# STATED EXERCISE:
Retype all of the data. Every line must match exactly.

# GIVEN INFORMATION:
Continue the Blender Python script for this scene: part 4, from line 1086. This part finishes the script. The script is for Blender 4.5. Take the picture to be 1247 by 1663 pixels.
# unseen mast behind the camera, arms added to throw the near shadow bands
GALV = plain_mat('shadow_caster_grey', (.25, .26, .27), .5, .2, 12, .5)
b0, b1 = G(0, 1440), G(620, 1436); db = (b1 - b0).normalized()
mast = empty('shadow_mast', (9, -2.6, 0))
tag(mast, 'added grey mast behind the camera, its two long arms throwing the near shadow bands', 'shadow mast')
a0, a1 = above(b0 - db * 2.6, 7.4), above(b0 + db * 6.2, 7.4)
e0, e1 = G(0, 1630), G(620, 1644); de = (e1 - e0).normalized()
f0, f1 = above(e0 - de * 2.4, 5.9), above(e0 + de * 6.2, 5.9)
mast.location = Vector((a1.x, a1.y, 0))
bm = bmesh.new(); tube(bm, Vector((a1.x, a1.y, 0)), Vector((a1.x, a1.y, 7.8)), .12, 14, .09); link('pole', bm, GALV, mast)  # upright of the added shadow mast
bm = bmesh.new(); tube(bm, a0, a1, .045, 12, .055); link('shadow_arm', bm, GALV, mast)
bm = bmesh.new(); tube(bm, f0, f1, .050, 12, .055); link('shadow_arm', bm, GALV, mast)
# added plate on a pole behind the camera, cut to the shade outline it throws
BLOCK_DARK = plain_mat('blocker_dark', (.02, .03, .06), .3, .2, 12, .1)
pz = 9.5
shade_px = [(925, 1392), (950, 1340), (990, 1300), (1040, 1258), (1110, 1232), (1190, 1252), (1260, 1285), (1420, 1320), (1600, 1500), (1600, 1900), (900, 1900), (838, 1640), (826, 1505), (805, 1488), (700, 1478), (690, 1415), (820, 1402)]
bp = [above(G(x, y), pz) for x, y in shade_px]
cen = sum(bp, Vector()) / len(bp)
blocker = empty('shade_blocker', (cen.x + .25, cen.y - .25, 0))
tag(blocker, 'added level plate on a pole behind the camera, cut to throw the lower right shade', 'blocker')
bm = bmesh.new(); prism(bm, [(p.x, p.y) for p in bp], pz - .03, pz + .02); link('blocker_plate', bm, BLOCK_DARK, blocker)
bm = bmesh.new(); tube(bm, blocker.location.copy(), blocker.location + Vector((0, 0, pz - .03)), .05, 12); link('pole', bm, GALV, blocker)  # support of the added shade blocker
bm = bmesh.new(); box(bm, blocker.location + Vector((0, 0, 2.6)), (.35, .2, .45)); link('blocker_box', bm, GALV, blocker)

# RESULT FOR THIS EXERCISE:
Continue the Blender Python script for this scene: part 4, from line 1086. This part finishes the script. The script is for Blender 4.5. Take the picture to be 1247 by 1663 pixels.
# unseen mast behind the camera, arms added to throw the near shadow bands
GALV = plain_mat('shadow_caster_grey', (.25, .26, .27), .5, .2, 12, .5)
b0, b1 = G(0, 1440), G(620, 1436); db = (b1 - b0).normalized()
mast = empty('shadow_mast', (9, -2.6, 0))
tag(mast, 'added grey mast behind the camera, its two long arms throwing the near shadow bands', 'shadow mast')
a0, a1 = above(b0 - db * 2.6, 7.4), above(b0 + db * 6.2, 7.4)
e0, e1 = G(0, 1630), G(620, 1644); de = (e1 - e0).normalized()
f0, f1 = above(e0 - de * 2.4, 5.9), above(e0 + de * 6.2, 5.9)
mast.location = Vector((a1.x, a1.y, 0))
bm = bmesh.new(); tube(bm, Vector((a1.x, a1.y, 0)), Vector((a1.x, a1.y, 7.8)), .12, 14, .09); link('pole', bm, GALV, mast)  # upright of the added shadow mast
bm = bmesh.new(); tube(bm, a0, a1, .045, 12, .055); link('shadow_arm', bm, GALV, mast)
bm = bmesh.new(); tube(bm, f0, f1, .050, 12, .055); link('shadow_arm', bm, GALV, mast)
# added plate on a pole behind the camera, cut to the shade outline it throws
BLOCK_DARK = plain_mat('blocker_dark', (.02, .03, .06), .3, .2, 12, .1)
pz = 9.5
shade_px = [(925, 1392), (950, 1340), (990, 1300), (1040, 1258), (1110, 1232), (1190, 1252), (1260, 1285), (1420, 1320), (1600, 1500), (1600, 1900), (900, 1900), (838, 1640), (826, 1505), (805, 1488), (700, 1478), (690, 1415), (820, 1402)]
bp = [above(G(x, y), pz) for x, y in shade_px]
cen = sum(bp, Vector()) / len(bp)
blocker = empty('shade_blocker', (cen.x + .25, cen.y - .25, 0))
tag(blocker, 'added level plate on a pole behind the camera, cut to throw the lower right shade', 'blocker')
bm = bmesh.new(); prism(bm, [(p.x, p.y) for p in bp], pz - .03, pz + .02); link('blocker_plate', bm, BLOCK_DARK, blocker)
bm = bmesh.new(); tube(bm, blocker.location.copy(), blocker.location + Vector((0, 0, pz - .03)), .05, 12); link('pole', bm, GALV, blocker)  # support of the added shade blocker
bm = bmesh.new(); box(bm, blocker.location + Vector((0, 0, 2.6)), (.35, .2, .45)); link('blocker_box', bm, GALV, blocker)